Akdoğan, şunları söyledi:
“Nokta dergisinin yaptığı da yenilir yutulur bir şey değil. Savaş provası ve tahriki gibi söylemler demokrasiye uyan bir şey midir? Bu yüzden medya, demokrasinin önemli bir parçasıdır ama taşıdığı muhtevayla bunun parçasıdır. Sen demokrasiye mi hizmet ediyorsun, darbeye mi hizmet ediyorsun, iç savaş çığırtkanlığı mı yapıyorsun? Dünyanın hiçbir yerinde böyle bir şey olmaz. Amerika’da ulusal güvenlik dendiği anda akan sular durur. Türkiye’de çarşaf çarşaf yayınlanmayan bir şey kalmadı. Basın özgürlüğü ile basın ahlakı birlikte gider.”

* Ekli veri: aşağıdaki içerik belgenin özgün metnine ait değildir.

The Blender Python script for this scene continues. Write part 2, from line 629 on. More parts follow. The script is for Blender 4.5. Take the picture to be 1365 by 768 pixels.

Bir soru üzerine de Akdoğan, yeni Anayasa’nın Türkiye’nin bir ihtiyacı olduğunu belirtti.
Akdoğan, Türkiye’nin 2023 hedeflerine ve daha büyük reformlar yapabilmesi için yapısal bir dönüşüm gerçekleşmesi gerektiğine işaret ederek, gelecek aylarda Avrupa Birliği ile ilgili sürecin daha da hızlanacağını bildirdi.
“CHP ve AK Parti oyunu arttıran 2 parti oldu”
Akdoğan, Anayasa’nın topyekun değiştirilmesi için diğer partilerle bir uzlaşma içinde olunması gerektiğini dile getirerek, yeni Anayasa’nın bir araya gelebilmenin, ortak bir zeminde uzlaşmanın buluşabilmek için bir fırsat olabileceğini belirtti.
“Partilerin 1 Kasım’dan alacakları bir ders de artık bir araya gelmeleridir” diyen Akdoğan, “CHP ile birçok konuda farklı düşünüyoruz ama görüştük. Ne oldu? CHP ve AK Parti oyunu arttıran 2 parti oldu. Diğerleri aşağıya gittiler. Yani her şeye olumsuz bakan, görüşmekten kaçan partiler kaybetti. Bu çerçevede yeni Anayasa’ya da bunun için bir fırsat verelim, yeni bir sayfa açalım. Yeniden bir araya gelip görüşebilmemizin bir zemini olsun yeni Anayasa” değerlendirmesinde bulundu.
Başkanlık sisteminin de uzlaşmanın bir parçası olacağını kaydeden Akdoğan, mevcut sistemin Türkiye’ye dar geldiğini dile getirdi.
Seçim barajına ilişkin bir soru üzerine de Akdoğan, bu konuyu daha önce de birçok defa gündeme getirdiklerini ifade ederek, sadece barajın değil, komple seçim sisteminin ele alınması gerektiğini vurguladı.